BIANCHINI, Ludovico
Napoletano, nato l'11 agosto 1803, morto il 10 giugno 1871. Uomo politico ed economista di non comune valore, esordì arricchendo di note la terza edizione del Breve cenno della scienza del benessere sociale di B. Cantalupo (1825); poi trattò svariati argomenti di finanza, di economia pubblica, di storia economica con chiarezza ed equilibrio, con ricerca accurata e coscienziosa. Così i saggi sui principî del credito pubblico (1827), sull'influenza della pubblica amministrazione sull'industria e sulla circolazione delle ricchezze (1828), sui porti franchi (1834), sulle raffinerie di zucchero nel reame delle Due Sicilie (1835), sui contratti alla voce (1835), sulla conversione della rendita del debito pubblico (1836) ecc. Più tardi allargò il campo delle sue ricerche con un Discorso dell'associazione doganale alemanna dalle sue origini fino al presente (1843) e con un importante studio Sulle riforme doganali della Gran Brettagna, che ebbe da Riccardo Cobden lusinghiero giudizio. Ma i suoi scritti principali sono: La storia delle finanze del regno di Napoli (1834-35), in tre volumi (la terza edizione riveduta ed accresciuta è del 1859), opera fondamentale, poiché il B. poté consultare gli archivi e trarne materia nuova ed ignorata, e ancora oggi consultata con profitto per la ricchezza delle notizie; la Storia economica-civile di Sicilia (Napoli 1841, in due volumi) che è complemento della prima; e la Scienza del ben vivere sociale e della economia pubblica e degli stati, con larghe digressioni storiche, che fu pubblicata in due parti nel 1841 e nel 1855. Si ha anche notizia dell'esistenza d'un'importante opera inedita sulla Storia dei principali avvenimenti d'Europa e specialmente del regno delle Due Sicilie, che si conserva nella Biblioteca Nazionale di Napoli.

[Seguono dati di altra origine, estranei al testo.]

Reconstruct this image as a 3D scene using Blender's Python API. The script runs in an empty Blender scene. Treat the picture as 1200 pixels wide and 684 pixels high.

L'attività del B. non si esaurì tutta nel campo degli studî economici. Successore di Giuseppe Ricciardi nella direzione del Progresso, l'importante rivista napoletana sul modello della toscana Antologia (settembre 1834), l'abbandonò nel 1837 per assumere l'alto ufficio di capo del Dipartimento degli affari interni della Sicilia. Nel 1847 fu intendente di Catanzaro, nel 1848, durante il breve governo costituzionale, consigliere, poi avvocato generale della Gran corte de' conti; indi passò nel 1852 alla Consulta di stato. Salito al trono Ferdinando II, fu nel ministero Troya direttore degl'Interni e dal settembre 1855 della Polizia generale. Mite ed onesto, appartenente a "quella schiera di borbonici liberali e municipalisti, che dette uomini di solida e quadrata intelligenza come il Cenni e il Savarese", ebbe dalla parte reazionaria del governo e del paese attacchi e censure. Dopo la morte di Ferdinando II tornò al suo ufficio di consultore di stato e per breve tempo tenne la cattedra di economia politica nell'università. Caduta la monarchia borbonica, della quale era stato convinto sostenitore, si ritrasse a vita privata.
Bibl.: E. De Vincentiis, la caduta della monarchia borbonica in un'opera inedita di L. Bianchini, in Arch. Stor. Ital., 1925, p. 771 segg.